One of those expelled lingered on campus, perhaps thinking family connections would pull him through the crisis. But in a stern letter to the student’s father, a former U.S. congressman, university officials insisted that his son must go.
The student never got the message. He already had committed suicide in Harvard’s infirmary.
Of course, Harvard is not alone.
What American institution can take unlimited pride in its past? Through World War II, U.S. armed forces were segregated. Our public schools were separate and unequal for even longer. Women were denied the most fundamental of democratic rights, a vote, until 1920.
Reflecting on that kind of checkered history should give the present-day stewards of institutions pause: If our predecessors made such grievous errors, shouldn’t we check our own motives before advocating this or that course of action?
But it is hard to learn from the mistakes of the past when you lock your history away in a secret file and resist your own student reporters’ attempts to bring it to light.
Maybe that is why when professors take out full-page newspaper ads about an issue, they seldom say: As best as we can figure it, this seems the way to go. The clear implication is that academics know for sure what is right.
With the Supreme Court about to consider affirmative action, professors and college presidents argue that there is no other way to ensure minority representation. Yet not so long ago, universities were more concerned with who they wanted to keep off campus. About the time Harvard was dealing with gays in a draconian fashion, Yale’s dean of admissions sadly predicted that the university would become “a different place when and if the proportion of Jews passes an as-yet-unknown limit.”
A Columbia University dean hailed the SAT because “most Jews, especially those of the more objectionable type, have not had the home experiences which enable them to pass these tests.”
It is not hard to see from whence springs the surety of academics.

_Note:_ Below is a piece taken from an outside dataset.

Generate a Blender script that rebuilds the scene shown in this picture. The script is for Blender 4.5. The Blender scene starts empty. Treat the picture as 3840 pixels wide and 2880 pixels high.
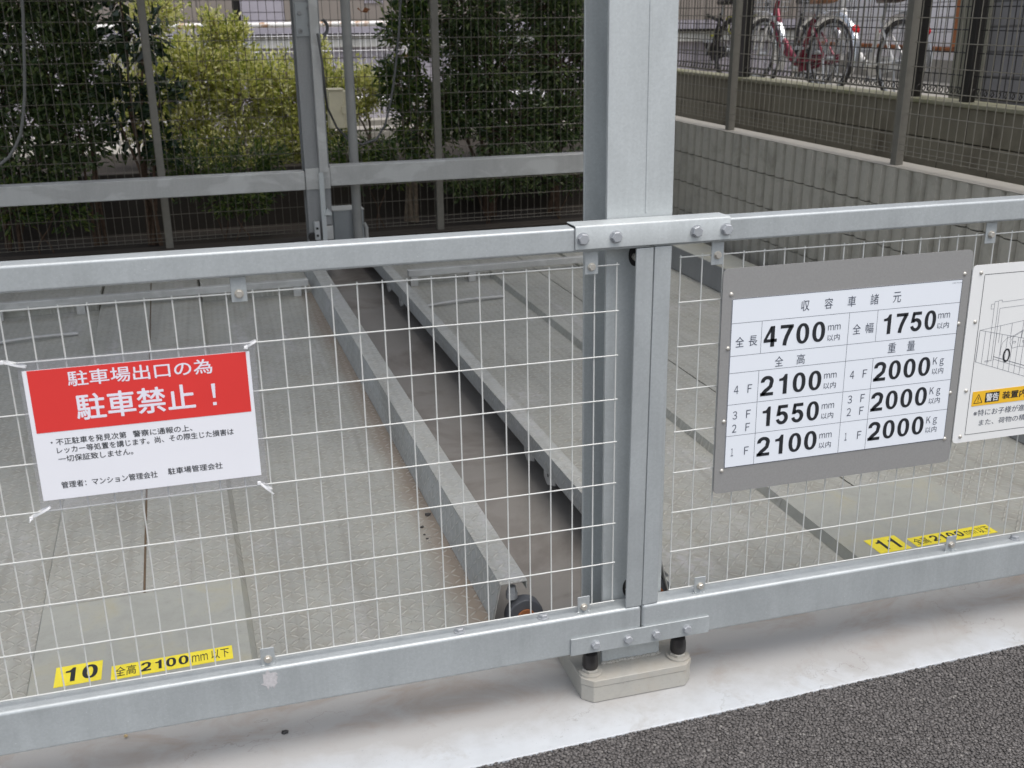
import bpy, bmesh, math, random
import numpy as np
from mathutils import Vector, Matrix

random.seed(7)
rng = np.random.default_rng(11)
S = bpy.context.scene
COL = S.collection
PI = math.pi

# ------------------------------------------------------------------ camera
cam_d = bpy.data.cameras.new("camera")
cam = bpy.data.objects.new("camera", cam_d)
COL.objects.link(cam)
RGT = Vector((0.96111952, -0.27561716, -0.01686580))
DWN = Vector((-0.10053105, -0.29237252, -0.95100569))
FWD = Vector((0.25718238, 0.91572566, -0.30871302))
mw = Matrix.Identity(4)
for i in range(3):
    mw[i][0] = RGT[i]; mw[i][1] = -DWN[i]; mw[i][2] = -FWD[i]
CAMLOC = Vector((-0.80179436, -2.01649968, 1.48913801))
mw.translation = CAMLOC
cam.matrix_world = mw
cam_d.sensor_width = 36.0
cam_d.lens = 36.457
cam_d.clip_start = 0.05
cam_d.clip_end = 400
cam_d.dof.use_dof = True
cam_d.dof.focus_distance = 2.7
cam_d.dof.aperture_fstop = 7.0
S.camera = cam

# ------------------------------------------------------------------ sky, sun, exposure
SUN_EL, SUN_AZ = math.radians(67), math.radians(152)     # compass: from +y towards +x
world = bpy.data.worlds.new("World")
S.world = world
world.use_nodes = True
wn = world.node_tree
bg = wn.nodes["Background"]
sky = wn.nodes.new("ShaderNodeTexSky")
sky.sky_type = 'NISHITA'
sky.sun_disc = False
sky.sun_elevation = SUN_EL
sky.sun_rotation = SUN_AZ
sky.air_density = 1.0
sky.dust_density = 3.0
sky.ozone_density = 1.0
hs = wn.nodes.new("ShaderNodeHueSaturation")          # thin cloud whitens the sky
hs.inputs["Saturation"].default_value = 0.48
wn.links.new(sky.outputs[0], hs.inputs["Color"])
wn.links.new(hs.outputs[0], bg.inputs[0])
bg.inputs[1].default_value = 0.15
sd = bpy.data.lights.new("sun", 'SUN')
sd.energy = 0.95
sd.angle = math.radians(45)
sd.color = (1.0, 0.97, 0.93)
sun = bpy.data.objects.new("sun", sd)
COL.objects.link(sun)
sdir = Vector((math.cos(SUN_EL) * math.sin(SUN_AZ), math.cos(SUN_EL) * math.cos(SUN_AZ), math.sin(SUN_EL)))
sun.rotation_euler = sdir.to_track_quat('Z', 'Y').to_euler()
sun.location = (0, -4, 8)
S.view_settings.view_transform = 'Standard'
S.view_settings.look = 'None'
S.view_settings.exposure = 0.74
S.view_settings.gamma = 1.0
S.render.engine = 'CYCLES'
S.cycles.use_denoising = True
S.cycles.max_bounces = 8
S.cycles.transparent_max_bounces = 16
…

Lecturing to young people who scribble down your every thought is an exercise in self-hypnosis. I know from personal experience. For 20 years, I taught undergraduates about Caesar’s fatal mistakes and Galileo’s brilliant insights. After a while, you’re captured by a kind of emotional syllogism: If I know all that, certainly I have important things to say about contemporary problems.
Susan Sontag fell into that kind of self-imposed metal trap shortly after Sept. 11. The literary critic and novelist said “this was not a `cowardly’ attack on `civilization’ or `liberty’ or `humanity’ but an attack on the world’s self-proclaimed superpower, undertaken as a consequence of specific American alliances and actions.”
No group yet had taken responsibility for the attack–let alone said why it was done. So how could she possibly have known what she claimed to, except by tacitly assuming she has superhuman mental powers?
In recent decades, too many academics have asked us to grant them that assumption. Proponents of deconstruction, a fashionable campus philosophy, don’t so much study literature as pick at it. Novels and plays are read not for their poetry but as examples of a litany of society’s shortcomings.
Woe to those who object, saying that’s not how they recall literature from their campus days. A feature of the Chronicle of Higher Education, the ivory tower’s trade paper, is some professor’s essay decrying the fact that laypeople just don’t get it. Without a PhD, it says, they shouldn’t presume to understand the life of the mind.
The pity is that we need the insights of academics. Given the magnitude of society’s problems, we need all the help and advice we can get from the ivory tower. But non-academics are more likely to accept aid if they don’t feel they are being preached to by those who consider themselves infallible.
The terrible story of Harvard’s anti-gay crusade suggests that professors, just like everyone else, need to examine what demons haunt their past. Twenty-five centuries ago the Delphic Oracle recognized the prerequisite to prescribing for others.
“Gnothi sauton,” it cautioned the ancient Greeks. “Know thyself.”